Tuesday, May 08, 2007

10 Neighborhoodie Sorts of Things

1. Obviously since I poached the title from them I must link them.

2. Look what Kath saw. Kids, riding motorcycles is super fun and makes you feel cool and risky but the truth of the matter is that you are actually at higher physical risk so you have to be more careful than if you were driving a car. Sucks the fun out of it, I know, but better than having them suck your brains off the pavement.

3. Here's a blog about my 'hood. Easy to see why I like it here.

4. I cannot praise our newish pet food emporium, Who's Your Doggy, enough. No web site but they're at the corner of Willougby and Adelphi and the phone number is (718) 522 5244. If you need something Tracy will help you, seriously. Oh and they just opened up a grooming establishment in the back, too. And by "they" I mean "her". She's a young, single, female business owner, which just adds cool points in my opinion.

5. A group of 7ish year olds were playing in the courtyard tonight and happened to re-enact exactly what 9 out of 10 child sociology studies have scientifically proved. 3 out of the 4 participants had razor scooters at the ready. The 4th, a girl, was holding a piece of paper and going over the "rules" of the "game". "Whooo...whoever gets twooooo treasures.." and then I couldn't hear any more because the boy standing directly opposite her just opened his mouth and screamed in frustration L'Enfant Sauvage style.

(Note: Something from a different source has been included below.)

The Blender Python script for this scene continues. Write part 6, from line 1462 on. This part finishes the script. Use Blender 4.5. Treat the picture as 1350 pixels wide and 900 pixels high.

6. There's a budding romance between 2 14ish year olds in the building. They are trysting in the stairwell. Which is sort of annoying but since I've similarly annoyed people in much more graphic ways in stairwells when I was way past the age of old enough to know better I feel like it's simple payback. However, they're slowly moving up the stairwell, presumably as they get more comfortable having fewer people interrupting them. Someone should tell their mothers but it's not going to be me, I guess.

7. I am not a small dog person but man, I saw the cutest dog yesterday on my way home. A long haired, dappled miniature dachsund. Why would you make a doxie in mini form. I've got cats bigger than that puppy. I could lose him...in my pants pocket! Cute, though, damn cute.

8. The Year of Magical Thinking is probably not good as subway reading. Although they do all move away from you on the Group W bench if you read and cry and read and cry. All of today's 10 lists are an effort to keep me from doing the Magical Thinking 10 list which is going to be just fucking depressing.

9. This weekend I went out to meet Teddy's Girl and as I hit the sidewalk came across the biggest display of ghetto outside of a B movie. Across the street was an oversized SUV with 2 doors open and the back window propped up and music blasting out from every orifice. From a building nearby a woman leaned out her 5th story window screaming, "Turn that car off right NOW!!!!!!!!" Martin Scorsese scripted my neighborhood.

10. I think I broke my dog...in my neighborhood. She seems better appetite-wise and energy-wise but she's very tentative getting up or down off of any furniture. Tonight she yelped in pain just leaning down to pick a treat off the floor. I'm not even sure what muscle that strains. It seems that, though she is made of steel, she is weakening in body but not in spirit. I have to pay attention to doing what's good for her and not just what she wants to do to avoid overtaxing the old girl. Oops. She's my first dog, you know, I'm still learning.

1 comment:

  1. You can get anything you want...in Kizz's Neigh-bor-hood-ie. The Group W Bench! I love it!

    God Bless Arlo and anyone who still knows who he is.